Ti si vede poco sui social, non hai neanche un blog: perché?
Mi viene in mente che alle medie mi avevano regalato un diario a forma di cuore, di velluto verde. Sai, quelli con il lucchetto e tutto il resto. Ci ho provato, ma non sapevo cosa scriverci, quello che avevo in testa lo sapevo già: a chi altri dovevo dirlo? Riprovo la stessa cosa quando oggi mi chiedo se io debba interagire rispetto a un post che vedo o se, avendo una mia posizione ben precisa rispetto a qualcosa che accade nel mondo, io la debba rendere pubblica.

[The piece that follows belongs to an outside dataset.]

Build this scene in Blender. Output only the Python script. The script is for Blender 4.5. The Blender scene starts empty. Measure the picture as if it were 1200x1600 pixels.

Perché, mi chiedo, dovrei dirlo su un social? Sono davvero tutti lì che aspettano di sapere cosa penso io, cosa faccio, come mi sono svegliata e se ho goffamente dimenticato le chiavi dell’auto sul tettuccio e non trovandole sono rientrata in casa, ho preso quelle di riserva e poi, qui il colpo gobbo: tutti mi lanciavano vistosi segnali dalle loro auto, finché a un semaforo ho tirato giù il finestrino e uno mi fa: “Ha delle chiavi sul tettuccio”. È davvero così interessante? Tutti abbiamo delle opinioni sulla vita e sui fatti che accadono intorno a noi. A tutti accadono una quantità di cose sciocche, buffe, strane, incredibili o spaventose. Ma, no, non sento la necessità di renderle pubbliche. Per dirla con una metafora, amo le cene, quelle dove si è in due, massimo in quattro, dove si dice o si racconta  ciò che preme veramente. Dove, magari, neanche lì si è completamente sinceri perché è difficile essere “solo” se stessi. Questa è un po’ la mia posizione rispetto ai social, anche se so che spesso si tratta di lavoro e che se non hai una vetrina rischi di non esistere professionalmente. Inoltre ci vuole davvero tanto tempo per alimentare in modo serio e professionale un blog o per avere una presenza fissa su Facebook e francamente in questo momento faccio fatica a ritagliarlo. Per fortuna, grazie al passaparola ho ciò di cui ho bisogno. Non chiedo altro che di fare ciò che amo.

Grazie, Nicoletta. A proposito, a breve ti passerò un nuovo romanzo da editare. Mettimi in lista e tienimi il posto, per favore.